This afternoon, I spent about three hours at the Yolo Bypass Wildlife Refuge, some 25 saure miles of managed habitat for waterfowl just east of Davis, Calif.
Above: Yolo Bypass Refuge, near parking lot B.
A huge portion of California’s Central valley — about four million acres — was once wetlands. These vast wetlands once provided a winter home to uncounted waterfowl, and resting places for migrating birds. Today there are only 395,000 acres of Central Valley wetlands. (David Carle, Introduction to California Water [University of California Pres, 2004], pp. 37-40).
Above: Looking west across the wetlands, with the Coastal Ranges visible in the distance.

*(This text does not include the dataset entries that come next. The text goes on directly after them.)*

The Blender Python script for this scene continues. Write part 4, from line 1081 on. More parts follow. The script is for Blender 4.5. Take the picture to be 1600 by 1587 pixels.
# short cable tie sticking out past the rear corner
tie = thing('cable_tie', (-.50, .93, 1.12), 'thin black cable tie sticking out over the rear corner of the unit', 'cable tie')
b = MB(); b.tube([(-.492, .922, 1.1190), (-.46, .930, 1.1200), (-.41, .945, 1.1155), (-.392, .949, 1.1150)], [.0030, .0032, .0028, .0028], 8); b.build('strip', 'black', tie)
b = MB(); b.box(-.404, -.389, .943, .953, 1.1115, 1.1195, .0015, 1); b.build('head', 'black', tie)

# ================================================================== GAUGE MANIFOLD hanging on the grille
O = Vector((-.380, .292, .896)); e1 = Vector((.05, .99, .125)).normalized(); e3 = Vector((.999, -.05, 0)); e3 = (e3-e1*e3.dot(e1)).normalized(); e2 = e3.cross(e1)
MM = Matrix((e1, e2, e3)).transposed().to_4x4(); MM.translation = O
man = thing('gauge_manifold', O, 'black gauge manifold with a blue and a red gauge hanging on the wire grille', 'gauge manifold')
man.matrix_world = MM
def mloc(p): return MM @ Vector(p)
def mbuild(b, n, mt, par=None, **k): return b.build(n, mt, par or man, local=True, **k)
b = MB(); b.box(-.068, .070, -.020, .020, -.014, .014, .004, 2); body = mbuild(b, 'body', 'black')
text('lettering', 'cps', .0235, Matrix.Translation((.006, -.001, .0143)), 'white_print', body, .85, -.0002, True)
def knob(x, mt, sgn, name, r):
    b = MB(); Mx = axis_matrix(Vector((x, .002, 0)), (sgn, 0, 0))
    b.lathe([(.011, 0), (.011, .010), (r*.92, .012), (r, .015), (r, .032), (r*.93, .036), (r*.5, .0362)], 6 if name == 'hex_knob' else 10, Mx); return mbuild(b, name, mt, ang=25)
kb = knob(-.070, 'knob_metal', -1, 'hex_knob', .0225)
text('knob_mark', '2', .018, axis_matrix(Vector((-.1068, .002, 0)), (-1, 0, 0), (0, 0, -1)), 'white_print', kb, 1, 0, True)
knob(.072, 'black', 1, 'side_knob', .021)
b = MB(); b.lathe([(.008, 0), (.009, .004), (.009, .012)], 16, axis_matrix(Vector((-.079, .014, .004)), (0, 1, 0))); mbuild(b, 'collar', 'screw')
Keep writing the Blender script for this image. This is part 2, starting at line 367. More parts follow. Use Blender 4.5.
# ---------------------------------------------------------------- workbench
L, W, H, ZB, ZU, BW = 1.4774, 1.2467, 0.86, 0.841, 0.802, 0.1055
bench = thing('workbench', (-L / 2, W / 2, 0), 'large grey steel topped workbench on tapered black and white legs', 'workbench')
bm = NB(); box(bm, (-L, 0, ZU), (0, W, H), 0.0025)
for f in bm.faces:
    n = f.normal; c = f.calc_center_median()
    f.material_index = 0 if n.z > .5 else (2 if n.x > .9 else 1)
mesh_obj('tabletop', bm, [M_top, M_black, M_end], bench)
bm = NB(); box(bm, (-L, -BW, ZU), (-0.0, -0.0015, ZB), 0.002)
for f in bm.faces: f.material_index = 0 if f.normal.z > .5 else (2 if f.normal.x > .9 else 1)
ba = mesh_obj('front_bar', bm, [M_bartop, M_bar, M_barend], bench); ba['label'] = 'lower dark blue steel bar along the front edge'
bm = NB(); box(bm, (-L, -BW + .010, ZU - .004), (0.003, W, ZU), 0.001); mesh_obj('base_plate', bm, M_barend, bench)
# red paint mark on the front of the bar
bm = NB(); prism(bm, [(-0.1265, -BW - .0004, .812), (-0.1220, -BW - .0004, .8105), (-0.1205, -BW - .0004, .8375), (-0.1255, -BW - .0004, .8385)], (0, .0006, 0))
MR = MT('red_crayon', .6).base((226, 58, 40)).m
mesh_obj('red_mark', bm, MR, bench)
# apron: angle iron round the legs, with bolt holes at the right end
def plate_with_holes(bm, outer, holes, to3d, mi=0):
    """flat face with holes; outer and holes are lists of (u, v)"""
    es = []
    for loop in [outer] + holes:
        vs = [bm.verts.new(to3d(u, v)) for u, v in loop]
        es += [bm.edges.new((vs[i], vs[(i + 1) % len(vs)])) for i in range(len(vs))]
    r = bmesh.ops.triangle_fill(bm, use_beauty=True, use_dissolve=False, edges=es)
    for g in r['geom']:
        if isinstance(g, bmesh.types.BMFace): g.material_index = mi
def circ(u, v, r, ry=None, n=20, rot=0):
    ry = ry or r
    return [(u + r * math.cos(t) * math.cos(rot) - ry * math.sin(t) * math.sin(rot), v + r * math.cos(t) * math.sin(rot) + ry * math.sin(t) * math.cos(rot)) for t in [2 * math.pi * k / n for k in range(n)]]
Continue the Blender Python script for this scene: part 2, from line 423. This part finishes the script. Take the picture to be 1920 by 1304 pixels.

Even though Yolo Bypass Refuge is heavily managed by humans, and even though Interstate 80 and the skyscrapers of Sacramento are visible from everywhere in the refuge, being there gave me something of a sense of what the pristine Central Valley wetlands must once have been like: birds everywhere, birds in the tens of thousands: ducks, curlews, egrets, heron, owls, blackbirds, sparrows, ibises, coots, falcons, doves, harriers; all those birds supported by the amazing fecundity of the wetlands.
Above: Sunset near parking lot A.
In three hours of desultory birding (and I’m not a very good birder), I saw forty different species of birds. And I only had time to visit one small corner of the refuge. The vast expanse of wetlands, the diversity of the fauna, the beauty of the land — simply amazing.